Thursday, October 17, 2013

Secret Garden: Process Art by Moon Beom at Kim Foster Gallery

Secret Garden #320 by Moon Beom (courtesy Kim Foster Gallery):

Everyone is familiar with Jack the Dripper - Jackson Pollock.  Pollock literally walked around and over his canvases as he dripped paint on them with a stick.  

In the video above Pollock states that he wants to "" his "...feelings and not illustrate them."  This is the essence of what has become called 'process art.'  A process artist does not have a particular image in mind when he begins a painting. He feels a psychological need to 'act' or convey.  The result of the painting is due to a spiritually or psychologically initiated process within the painter.  In fact, Pollock compares his style to that of Native American sand-painters.  The painting reflects the process, yet the image is often amazingly complex and engrossing and it challenges the viewer to a deeper than normal level of interpretation.  

Moon Beom is within this process artist tradition. He doesn't use a stick like Pollock, however - he uses his bare hands.  First he covers a canvas with one color of acrylic paint - indeed, he seems to like using either very 'cool' or very 'hot' colors.  He then takes an oil stick - basically a crayon of solid oil paint - and smudges the canvas with it.  He then begins rubbing into this smudge and spreading it around the canvas.  By doing this over and over - like massage! - he creates very bizarre looking images.  It's hard to find an exact parallel but the Kim Foster Gallery refers to the images as being 'lettuce-like.'  They seem like strange tissue-like images suspended in artificial relationships to each other.
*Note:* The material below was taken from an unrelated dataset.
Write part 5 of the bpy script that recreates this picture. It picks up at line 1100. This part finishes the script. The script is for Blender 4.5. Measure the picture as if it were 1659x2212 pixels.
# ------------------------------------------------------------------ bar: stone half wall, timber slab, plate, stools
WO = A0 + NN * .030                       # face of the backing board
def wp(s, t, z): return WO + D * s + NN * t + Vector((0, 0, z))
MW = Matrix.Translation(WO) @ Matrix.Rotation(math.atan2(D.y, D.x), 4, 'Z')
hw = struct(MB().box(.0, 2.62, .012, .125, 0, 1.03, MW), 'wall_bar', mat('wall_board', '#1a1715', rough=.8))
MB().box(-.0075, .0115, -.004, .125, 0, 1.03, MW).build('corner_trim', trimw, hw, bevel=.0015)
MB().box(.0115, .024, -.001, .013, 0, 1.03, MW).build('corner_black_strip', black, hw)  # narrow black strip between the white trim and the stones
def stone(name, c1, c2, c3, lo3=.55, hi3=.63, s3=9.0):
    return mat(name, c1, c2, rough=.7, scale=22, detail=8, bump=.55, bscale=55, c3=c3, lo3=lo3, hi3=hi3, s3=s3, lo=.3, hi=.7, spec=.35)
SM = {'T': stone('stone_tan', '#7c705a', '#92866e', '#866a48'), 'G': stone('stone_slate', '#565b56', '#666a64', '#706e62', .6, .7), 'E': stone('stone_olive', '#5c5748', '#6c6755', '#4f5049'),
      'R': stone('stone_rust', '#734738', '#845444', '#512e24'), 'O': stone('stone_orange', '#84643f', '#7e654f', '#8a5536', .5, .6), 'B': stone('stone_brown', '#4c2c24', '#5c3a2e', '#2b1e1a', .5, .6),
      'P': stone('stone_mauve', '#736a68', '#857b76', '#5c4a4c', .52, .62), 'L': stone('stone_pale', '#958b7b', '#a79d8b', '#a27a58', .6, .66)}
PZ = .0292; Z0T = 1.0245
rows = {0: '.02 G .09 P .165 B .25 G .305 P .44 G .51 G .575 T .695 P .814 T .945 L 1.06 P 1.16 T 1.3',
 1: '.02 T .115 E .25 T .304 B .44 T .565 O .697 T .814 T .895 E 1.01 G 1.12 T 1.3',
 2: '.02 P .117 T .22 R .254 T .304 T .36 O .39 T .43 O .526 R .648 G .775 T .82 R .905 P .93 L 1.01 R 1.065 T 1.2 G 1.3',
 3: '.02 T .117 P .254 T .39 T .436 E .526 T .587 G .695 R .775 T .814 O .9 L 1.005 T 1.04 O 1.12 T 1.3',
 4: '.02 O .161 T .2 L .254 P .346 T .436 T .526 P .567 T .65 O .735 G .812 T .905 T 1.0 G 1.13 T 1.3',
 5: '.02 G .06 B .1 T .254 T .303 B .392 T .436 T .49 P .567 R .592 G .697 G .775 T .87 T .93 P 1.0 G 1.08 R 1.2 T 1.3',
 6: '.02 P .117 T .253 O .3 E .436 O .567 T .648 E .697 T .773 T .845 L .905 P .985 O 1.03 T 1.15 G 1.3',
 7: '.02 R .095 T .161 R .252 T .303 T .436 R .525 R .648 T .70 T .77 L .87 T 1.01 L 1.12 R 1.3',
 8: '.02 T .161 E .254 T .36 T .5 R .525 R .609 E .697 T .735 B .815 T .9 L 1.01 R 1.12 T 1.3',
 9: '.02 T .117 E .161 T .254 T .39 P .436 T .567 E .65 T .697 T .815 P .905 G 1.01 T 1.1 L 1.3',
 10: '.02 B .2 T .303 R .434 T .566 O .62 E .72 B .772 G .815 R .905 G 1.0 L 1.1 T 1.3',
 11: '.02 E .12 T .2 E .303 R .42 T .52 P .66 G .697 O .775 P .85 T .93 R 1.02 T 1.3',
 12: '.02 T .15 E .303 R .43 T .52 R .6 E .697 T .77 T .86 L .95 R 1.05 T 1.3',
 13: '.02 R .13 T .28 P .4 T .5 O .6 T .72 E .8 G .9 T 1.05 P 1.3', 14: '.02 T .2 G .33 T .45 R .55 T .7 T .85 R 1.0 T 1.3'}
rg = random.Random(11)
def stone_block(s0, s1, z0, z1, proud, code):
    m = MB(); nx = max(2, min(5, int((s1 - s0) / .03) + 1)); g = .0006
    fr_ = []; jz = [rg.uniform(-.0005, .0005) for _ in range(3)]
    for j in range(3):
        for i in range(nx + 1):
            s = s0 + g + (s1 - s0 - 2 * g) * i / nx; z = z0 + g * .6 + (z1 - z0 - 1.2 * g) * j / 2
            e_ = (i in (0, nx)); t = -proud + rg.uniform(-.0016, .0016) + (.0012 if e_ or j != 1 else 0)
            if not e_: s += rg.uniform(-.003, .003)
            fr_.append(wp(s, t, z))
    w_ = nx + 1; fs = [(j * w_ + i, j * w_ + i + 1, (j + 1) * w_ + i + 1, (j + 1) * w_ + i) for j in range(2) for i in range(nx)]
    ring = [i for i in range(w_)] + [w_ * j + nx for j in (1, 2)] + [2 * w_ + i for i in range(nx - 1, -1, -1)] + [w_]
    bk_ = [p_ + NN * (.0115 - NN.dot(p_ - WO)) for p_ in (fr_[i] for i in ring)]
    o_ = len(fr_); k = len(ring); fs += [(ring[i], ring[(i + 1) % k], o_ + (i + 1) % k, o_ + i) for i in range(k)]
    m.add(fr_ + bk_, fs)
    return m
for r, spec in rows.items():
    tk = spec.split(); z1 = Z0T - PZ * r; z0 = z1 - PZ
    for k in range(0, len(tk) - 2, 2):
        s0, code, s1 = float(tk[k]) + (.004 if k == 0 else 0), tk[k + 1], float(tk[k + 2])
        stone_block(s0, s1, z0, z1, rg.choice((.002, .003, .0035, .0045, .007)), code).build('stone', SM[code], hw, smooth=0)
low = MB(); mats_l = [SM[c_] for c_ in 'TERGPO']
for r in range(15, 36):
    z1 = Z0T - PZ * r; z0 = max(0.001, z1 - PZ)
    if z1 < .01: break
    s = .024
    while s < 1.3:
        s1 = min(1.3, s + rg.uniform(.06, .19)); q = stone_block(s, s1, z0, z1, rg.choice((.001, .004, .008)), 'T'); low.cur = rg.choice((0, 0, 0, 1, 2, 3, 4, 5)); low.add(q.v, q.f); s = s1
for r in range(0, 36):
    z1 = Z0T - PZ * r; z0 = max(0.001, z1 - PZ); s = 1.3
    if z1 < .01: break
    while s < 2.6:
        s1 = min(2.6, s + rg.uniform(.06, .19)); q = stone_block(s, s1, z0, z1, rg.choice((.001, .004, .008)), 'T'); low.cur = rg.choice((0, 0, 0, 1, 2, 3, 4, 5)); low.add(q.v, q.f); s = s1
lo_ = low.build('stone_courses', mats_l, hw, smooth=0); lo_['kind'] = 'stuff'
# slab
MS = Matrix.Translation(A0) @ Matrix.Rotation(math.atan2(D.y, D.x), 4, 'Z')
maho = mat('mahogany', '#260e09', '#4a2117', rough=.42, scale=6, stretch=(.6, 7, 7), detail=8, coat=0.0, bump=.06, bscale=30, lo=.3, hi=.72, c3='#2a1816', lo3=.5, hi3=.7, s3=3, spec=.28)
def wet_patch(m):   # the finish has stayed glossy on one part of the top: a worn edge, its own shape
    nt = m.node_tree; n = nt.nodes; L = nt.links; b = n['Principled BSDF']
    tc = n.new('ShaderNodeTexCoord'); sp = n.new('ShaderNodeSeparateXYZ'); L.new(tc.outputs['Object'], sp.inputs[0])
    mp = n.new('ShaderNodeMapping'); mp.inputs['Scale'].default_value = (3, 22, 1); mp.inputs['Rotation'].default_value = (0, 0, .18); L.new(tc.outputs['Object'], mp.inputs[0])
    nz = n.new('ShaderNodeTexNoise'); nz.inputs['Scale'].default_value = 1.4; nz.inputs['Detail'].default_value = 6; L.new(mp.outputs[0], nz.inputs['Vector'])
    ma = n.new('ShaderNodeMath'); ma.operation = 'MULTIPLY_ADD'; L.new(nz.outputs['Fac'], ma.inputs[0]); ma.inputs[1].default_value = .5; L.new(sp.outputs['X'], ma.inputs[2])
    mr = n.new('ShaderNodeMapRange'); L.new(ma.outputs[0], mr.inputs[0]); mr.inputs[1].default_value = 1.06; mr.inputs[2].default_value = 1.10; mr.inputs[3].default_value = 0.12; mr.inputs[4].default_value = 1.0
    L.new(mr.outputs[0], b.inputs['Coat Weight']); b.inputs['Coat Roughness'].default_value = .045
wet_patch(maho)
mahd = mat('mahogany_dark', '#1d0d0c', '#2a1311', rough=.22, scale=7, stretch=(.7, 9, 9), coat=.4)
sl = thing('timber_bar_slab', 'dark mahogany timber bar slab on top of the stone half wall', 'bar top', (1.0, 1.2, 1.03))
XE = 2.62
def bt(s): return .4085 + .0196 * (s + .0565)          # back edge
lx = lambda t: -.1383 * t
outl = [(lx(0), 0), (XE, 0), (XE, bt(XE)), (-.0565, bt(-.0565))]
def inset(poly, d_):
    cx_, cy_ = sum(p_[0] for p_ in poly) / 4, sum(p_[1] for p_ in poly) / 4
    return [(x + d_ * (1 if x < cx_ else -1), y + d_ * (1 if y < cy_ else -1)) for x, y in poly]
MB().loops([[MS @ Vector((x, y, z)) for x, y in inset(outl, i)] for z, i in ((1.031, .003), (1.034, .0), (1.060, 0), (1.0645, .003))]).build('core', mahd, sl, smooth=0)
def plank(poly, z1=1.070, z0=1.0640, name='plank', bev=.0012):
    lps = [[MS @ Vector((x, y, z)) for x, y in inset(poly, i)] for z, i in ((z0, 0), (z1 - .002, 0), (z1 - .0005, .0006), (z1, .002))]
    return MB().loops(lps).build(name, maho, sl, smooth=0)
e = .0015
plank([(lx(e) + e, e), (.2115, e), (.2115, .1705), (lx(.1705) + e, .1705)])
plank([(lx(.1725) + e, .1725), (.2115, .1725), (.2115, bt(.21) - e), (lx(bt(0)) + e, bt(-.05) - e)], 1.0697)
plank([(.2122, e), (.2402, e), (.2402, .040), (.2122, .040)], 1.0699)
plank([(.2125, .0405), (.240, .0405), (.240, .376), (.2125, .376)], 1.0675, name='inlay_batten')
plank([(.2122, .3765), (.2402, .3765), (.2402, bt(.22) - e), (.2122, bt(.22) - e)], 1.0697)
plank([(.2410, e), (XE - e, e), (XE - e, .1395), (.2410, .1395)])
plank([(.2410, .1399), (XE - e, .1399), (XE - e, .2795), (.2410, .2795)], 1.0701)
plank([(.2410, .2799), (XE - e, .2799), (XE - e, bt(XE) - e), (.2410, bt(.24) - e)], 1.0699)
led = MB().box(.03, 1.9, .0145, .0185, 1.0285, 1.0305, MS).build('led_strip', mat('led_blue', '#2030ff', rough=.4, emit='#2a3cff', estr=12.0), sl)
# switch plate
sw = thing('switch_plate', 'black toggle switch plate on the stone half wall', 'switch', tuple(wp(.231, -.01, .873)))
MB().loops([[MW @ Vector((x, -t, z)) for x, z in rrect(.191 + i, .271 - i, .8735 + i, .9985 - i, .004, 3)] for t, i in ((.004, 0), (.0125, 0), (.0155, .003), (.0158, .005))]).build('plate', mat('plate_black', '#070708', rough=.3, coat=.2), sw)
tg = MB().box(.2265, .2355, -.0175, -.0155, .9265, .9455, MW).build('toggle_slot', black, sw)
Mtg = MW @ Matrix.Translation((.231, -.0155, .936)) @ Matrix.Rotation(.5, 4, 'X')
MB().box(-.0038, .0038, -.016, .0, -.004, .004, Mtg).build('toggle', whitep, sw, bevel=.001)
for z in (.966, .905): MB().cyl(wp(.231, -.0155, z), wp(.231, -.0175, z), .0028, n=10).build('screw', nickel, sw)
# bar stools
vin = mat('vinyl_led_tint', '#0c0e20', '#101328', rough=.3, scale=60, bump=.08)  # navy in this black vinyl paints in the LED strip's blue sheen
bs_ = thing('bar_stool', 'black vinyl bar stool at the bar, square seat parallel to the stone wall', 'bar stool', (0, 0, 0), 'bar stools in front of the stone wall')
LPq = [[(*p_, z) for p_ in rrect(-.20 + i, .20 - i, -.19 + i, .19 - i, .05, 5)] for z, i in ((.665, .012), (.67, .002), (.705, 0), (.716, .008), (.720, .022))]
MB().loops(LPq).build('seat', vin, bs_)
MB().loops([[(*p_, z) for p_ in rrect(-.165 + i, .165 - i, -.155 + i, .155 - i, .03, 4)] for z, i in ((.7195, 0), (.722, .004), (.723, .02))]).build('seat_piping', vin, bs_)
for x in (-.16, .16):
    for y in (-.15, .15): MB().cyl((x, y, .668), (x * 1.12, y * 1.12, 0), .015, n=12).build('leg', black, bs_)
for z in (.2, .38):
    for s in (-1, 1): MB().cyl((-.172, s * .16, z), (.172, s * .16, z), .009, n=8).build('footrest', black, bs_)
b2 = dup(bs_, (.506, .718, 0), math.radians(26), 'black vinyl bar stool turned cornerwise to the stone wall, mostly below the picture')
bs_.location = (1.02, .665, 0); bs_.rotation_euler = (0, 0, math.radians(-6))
Believe it or not, there is actually a type of study called "the psychology of color" and researchers have found that light green is the most soothing color to us (the color of nature) while red is the color that excites us the most.  People in red rooms have experienced increases in blood pressure just due to that color.  Above we see Moon's Secret Garden #320 and the overall effect is calming. In Secret Garden #540, we see a more fiery image dominated by two phallic looking structures.
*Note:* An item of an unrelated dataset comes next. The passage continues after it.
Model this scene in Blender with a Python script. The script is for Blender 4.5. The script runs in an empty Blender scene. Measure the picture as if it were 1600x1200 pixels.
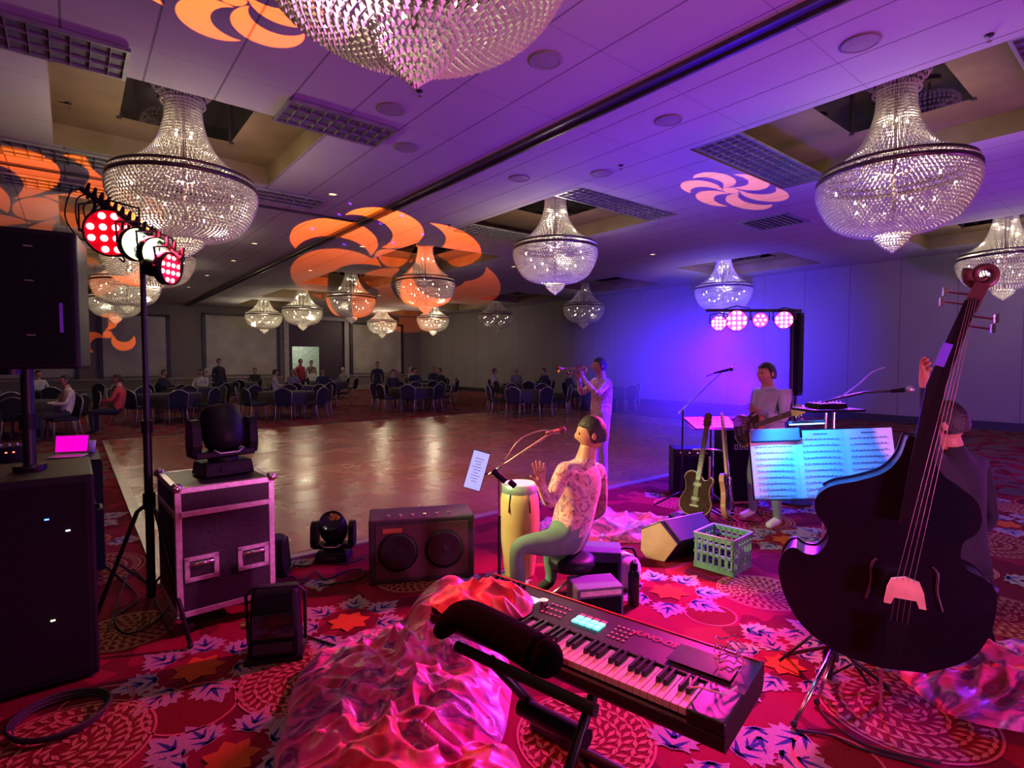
import bpy, math, random
import numpy as np
from mathutils import Vector, Matrix, noise, Euler

SC = bpy.context.scene
COL = SC.collection
random.seed(7)
PI = math.pi

# ------------------------------------------------------------------ camera
F_PX, CAM_H = 853.0, 1.65
PITCH, YAW = math.radians(-2.4), math.atan2(688, 853)
cam_d = bpy.data.cameras.new('camera')
cam_d.sensor_width = 36.0
cam_d.lens = F_PX / 1600 * 36
cam_d.clip_start = 0.05
cam_d.clip_end = 200
cam = bpy.data.objects.new('camera', cam_d)
COL.objects.link(cam)
cam.location = (0, 0, CAM_H)
cam.rotation_euler = (PI / 2 + PITCH, 0, -YAW)
SC.camera = cam

FW = Vector((math.sin(YAW), math.cos(YAW), 0))
RT = Vector((FW.y, -FW.x, 0))
FP = FW * math.cos(PITCH) + Vector((0, 0, math.sin(PITCH)))
UP = Vector((0, 0, math.cos(PITCH))) - FW * math.sin(PITCH)
FACE = -YAW          # rotation that turns a thing's local -Y towards the camera


def ray(x, y):
    return FP + RT * ((x - 800) / F_PX) - UP * ((y - 600) / F_PX)


def atz(x, y, z):
    d = ray(x, y)
    return Vector((0, 0, CAM_H)) + d * ((z - CAM_H) / d.z)


def atd(x, y, dep):
    return Vector((0, 0, CAM_H)) + ray(x, y) * dep


# ------------------------------------------------------------------ world and exposure
SC.view_settings.view_transform = 'Standard'
SC.view_settings.look = 'None'
SC.view_settings.gamma = 1
SC.view_settings.use_curve_mapping = False
SC.view_settings.exposure = 0.0
SC.cycles.use_denoising = True
SC.cycles.max_bounces = 6
SC.cycles.diffuse_bounces = 2
SC.cycles.glossy_bounces = 3
SC.cycles.transmission_bounces = 4
SC.cycles.volume_bounces = 0
SC.cycles.sample_clamp_indirect = 3.0
SC.cycles.caustics_reflective = False
SC.cycles.caustics_refractive = False
SC.cycles.volume_step_rate = 4.0
W = bpy.data.worlds.new('world')
SC.world = W
W.use_nodes = True
W.node_tree.nodes['Background'].inputs[0].default_value = (0.42, 0.20, 0.55, 1)
W.node_tree.nodes['Background'].inputs[1].default_value = 0.045


def lamp(name, kind, loc, color, energy, target=None, size=0.1, spot=60, blend=0.5, parent=None):
    l = bpy.data.lights.new(name, kind)
    l.color = color
    l.energy = energy
    if kind in ('POINT', 'SPOT'):
        l.shadow_soft_size = size
    if kind == 'SPOT':
        l.spot_size = math.radians(spot)
        l.spot_blend = blend
    o = bpy.data.objects.new(name, l)
    COL.objects.link(o)
    o.location = loc
    if target is not None:
        o.rotation_euler = (Vector(target) - Vector(loc)).to_track_quat('-Z', 'Y').to_euler()
    if parent:
        o.parent = parent
    return o


# stage lamps: the tree of cans on the left, the bar of cans at the right back, and unseen washes
TREE = Vector((0.36, 4.25, 0))
BAR = Vector((6.0, 3.05, 0))
# left tree; the purple wash is unseen and not on it
lamp('red_can_light', 'SPOT', (0.40, 4.05, 2.42), (1.0, 0.01, 0.03), 4000, (1.8, 1.3, 0.6), 0.08, 56, 0.8)
lamp('white_can_light', 'SPOT', (0.62, 4.10, 2.34), (0.95, 1.0, 0.42), 600, (3.4, 2.6, 0.4), 0.06, 40, 0.5)
lamp('unseen_purple_wash', 'SPOT', (2.6, -2.4, 0.6), (1.0, 0.20, 0.72), 700, (3.2, 3.6, 4.35), 0.25, 120, 1.0)  # unseen wash added behind the camera to colour the ceiling
# right bar; the lamps marked unseen stand elsewhere
lamp('magenta_can_light', 'SPOT', (5.0, 2.55, 2.25), (1.0, 0.02, 0.36), 1600, (1.7, 2.2, 0), 0.10, 60, 0.5)
lamp('blue_can_light', 'SPOT', (5.6, 2.2, 2.2), (0.20, 0.02, 1.0), 1200, (3.5, 1.7, 0), 0.10, 50, 0.5)
lamp('blue_back_wash', 'SPOT', (6.4, 3.3, 1.2), (0.015, 0.0, 1.0), 22000, (17.2, 9.9, 2.2), 0.3, 46, 1.0)
lamp('unseen_violet_up_wash', 'SPOT', (9.0, -0.8, 0.9), (0.55, 0.06, 0.90), 520, (6.0, 4.0, 4.4), 0.3, 150, 1.0)  # unseen wash added off to the right for the ceiling
lamp('blue_haze_light', 'SPOT', (6.5, 3.1, 2.25), (0.03, 0.0, 1.0), 1600, (6.6, 5.4, 0.0), 0.3, 110, 0.8)
lamp('blue_haze_light', 'POINT', (6.9, 4.0, 1.5), (0.03, 0.0, 1.0), 480, None, 0.3)  # unseen point lamp set inside the haze to make it glow
lamp('unseen_violet_wall_wash', 'SPOT', (9.0, -1.0, 1.0), (0.40, 0.05, 0.95), 1300, (17.2, 4.5, 2.6), 0.3, 110, 1.0)  # unseen wash added to turn the right wall violet
lamp('violet_floor_wash', 'SPOT', (6.1, 3.3, 2.2), (0.45, 0.0, 1.0), 1500, (4.2, 3.9, 0), 0.2, 80, 1.0)
lamp('unseen_warm_wash', 'SPOT', (-2.2, -1.2, 3.9), (1.0, 0.30, 0.28), 120, (2.2, 2.4, 0), 0.3, 80, 1.0)  # unseen warm fill high behind the camera, no fixture
lamp('unseen_dance_wash', 'SPOT', (3.2, 5.6, 4.1), (1.0, 0.30, 0.20), 470, (5.6, 8.2, 0), 0.4, 96, 1.0)  # unseen, hangs under the ceiling with no fixture modelled


# ------------------------------------------------------------------ materials
def nt(m):
    return m.node_tree.nodes, m.node_tree.links


def mat(name, col, rough=0.5, metal=0.0, var=0.15, scale=8.0, bump=0.0, spec=0.5, emit=None, es=0.0, col2=None, coat=0.0, sheen=0.0):
    m = bpy.data.materials.new(name)
    m.use_nodes = True
    N, L = nt(m)
    b = N['Principled BSDF']
    tc = N.new('ShaderNodeTexCoord')
    nz = N.new('ShaderNodeTexNoise')
    nz.inputs['Scale'].default_value = scale
    nz.inputs['Detail'].default_value = 3
    L.new(tc.outputs['Object'], nz.inputs['Vector'])
    cr = N.new('ShaderNodeValToRGB')
    c2 = col2 if col2 else tuple(min(1, c * (1 + var)) for c in col)
    c1 = col if col2 else tuple(c * (1 - var) for c in col)
    cr.color_ramp.elements[0].color = (*c1, 1)
    cr.color_ramp.elements[1].color = (*c2, 1)
    cr.color_ramp.elements[0].position = 0.35
    cr.color_ramp.elements[1].position = 0.65
    L.new(nz.outputs['Fac'], cr.inputs['Fac'])
    L.new(cr.outputs['Color'], b.inputs['Base Color'])
    b.inputs['Roughness'].default_value = rough
    b.inputs['Metallic'].default_value = metal
    b.inputs['Specular IOR Level'].default_value = spec
    b.inputs['Coat Weight'].default_value = coat
    b.inputs['Sheen Weight'].default_value = sheen
    if emit:
        b.inputs['Emission Color'].default_value = (*emit, 1)
        b.inputs['Emission Strength'].default_value = es
    if bump:
        bp = N.new('ShaderNodeBump')
        bp.inputs['Strength'].default_value = bump
        bp.inputs['Distance'].default_value = 0.02
        L.new(nz.outputs['Fac'], bp.inputs['Height'])
        L.new(bp.outputs['Normal'], b.inputs['Normal'])
    return m


def mixc(N, L, fac, a, b):
    x = N.new('ShaderNodeMix')
    x.data_type = 'RGBA'
    for i, v in ((6, a), (7, b)):
        if isinstance(v, tuple):
            x.inputs[i].default_value = (*v, 1)
        else:
            L.new(v, x.inputs[i])
    L.new(fac, x.inputs[0])
    return x.outputs[2]


def mth(N, L, op, a, b=None, c=None):
    x = N.new('ShaderNodeMath')
    x.operation = op
    for i, v in enumerate((a, b, c)):
        if v is None:
            continue
        if isinstance(v, (int, float)):
            x.inputs[i].default_value = v
        else:
            L.new(v, x.inputs[i])
    return x.outputs[0]


BLK = mat('black_plastic', (0.006, 0.005, 0.010), 0.5, bump=0.05, scale=60, spec=0.2)
BLKM = mat('black_metal', (0.008, 0.008, 0.010), 0.45, 0.2, scale=30)
RUB = mat('rubber', (0.01, 0.01, 0.01), 0.8)
CHR = mat('chrome', (0.75, 0.72, 0.7), 0.22, 1.0)
ALU = mat('brushed_aluminium', (0.62, 0.58, 0.62), 0.42, 0.85, scale=40)
CLOTHB = mat('black_cloth', (0.016, 0.013, 0.022), 0.9, bump=0.2, scale=120)
GRILLE = mat('speaker_grille', (0.005, 0.004, 0.009), 0.75, 0.0, bump=0.5, scale=300, spec=0.12)
SKIN = mat('skin', (0.42, 0.21, 0.13), 0.5, var=0.06)
HAIR = mat('dark_hair', (0.012, 0.008, 0.008), 0.6, scale=80, bump=0.4)
HAIRG = mat('grey_hair', (0.35, 0.32, 0.32), 0.7, scale=80, bump=0.4)
WOODD = mat('dark_wood', (0.10, 0.035, 0.015), 0.25, scale=14, col2=(0.16, 0.06, 0.025), coat=0.5)


def carpet_material():
    m = mat('carpet_crimson', (0.16, 0.006, 0.018), 0.95, bump=0.5, scale=240, col2=(0.28, 0.012, 0.035), spec=0.1)
    N, L = nt(m)
    b = N['Principled BSDF']
    src = b.inputs['Base Color'].links[0].from_socket
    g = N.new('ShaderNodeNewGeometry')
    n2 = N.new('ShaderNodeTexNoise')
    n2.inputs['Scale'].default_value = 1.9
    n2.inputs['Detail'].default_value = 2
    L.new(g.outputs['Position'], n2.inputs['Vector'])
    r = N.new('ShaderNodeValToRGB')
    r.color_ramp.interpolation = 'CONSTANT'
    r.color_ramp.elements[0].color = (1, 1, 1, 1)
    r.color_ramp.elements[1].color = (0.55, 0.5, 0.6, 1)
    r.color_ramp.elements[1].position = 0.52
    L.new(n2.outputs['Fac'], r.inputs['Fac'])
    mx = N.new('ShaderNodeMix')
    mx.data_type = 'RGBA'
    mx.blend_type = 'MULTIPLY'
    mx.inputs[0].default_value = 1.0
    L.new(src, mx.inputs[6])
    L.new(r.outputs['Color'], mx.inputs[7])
    s = N.new('ShaderNodeSeparateXYZ')
    L.new(g.outputs['Position'], s.inputs[0])
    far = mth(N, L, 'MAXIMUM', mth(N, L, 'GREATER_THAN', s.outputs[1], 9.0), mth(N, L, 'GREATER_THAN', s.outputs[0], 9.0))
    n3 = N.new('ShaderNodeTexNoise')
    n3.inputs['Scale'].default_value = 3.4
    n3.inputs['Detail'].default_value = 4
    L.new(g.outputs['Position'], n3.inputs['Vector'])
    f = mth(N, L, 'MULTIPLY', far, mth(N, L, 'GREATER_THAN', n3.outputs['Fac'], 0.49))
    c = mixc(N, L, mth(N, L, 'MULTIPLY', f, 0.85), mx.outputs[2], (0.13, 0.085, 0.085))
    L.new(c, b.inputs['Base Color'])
    return m


CARPET = carpet_material()
LEAF = mat('carpet_leaf', (0.34, 0.24, 0.24), 0.95, bump=0.5, scale=200, var=0.2, spec=0.1)
VEIN = mat('carpet_leaf_vein', (0.03, 0.045, 0.16), 0.95, bump=0.5, scale=200, spec=0.1)
FLOW = mat('carpet_flower', (0.50, 0.09, 0.02), 0.95, bump=0.5, scale=200, var=0.3, spec=0.1)
ROPE = mat('carpet_rope', (0.42, 0.16, 0.10), 0.95, bump=0.5, scale=200, var=0.25, spec=0.1)
MEDAL = mat('carpet_medallion', (0.15, 0.012, 0.012), 0.95, bump=0.5, scale=200, var=0.25, spec=0.1)
PLINE = mat('carpet_line', (0.40, 0.10, 0.10), 0.95, scale=200, spec=0.1)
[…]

Did you know that in ancient Chinese culture, color was sometimes used as a form of 'chromotherapy' to heal physical ailments? The color red was used to increase blood circulation, for instance, while some of the cooler colors were felt to help end or decrease physical pain.
Moon's tissue-structures are, basically, the remains or residue of his physical motion. And they look like residue, although you'd have to call them quite elegant forms of residue. These look neither organic nor inorganic. They are like lovely waste by-products. The force and velocity of his movements in relation to the canvas become the elements of the language of the work, as do the color choices. Moon works in agitating or pacifying hues, in forceful or subtle movements. His movements are long or short, quick or lengthy. It's almost as if he is suggesting, through his new and unique approach to process art, that the 'real' language of our inner lives consists of such binary and opposing combinations.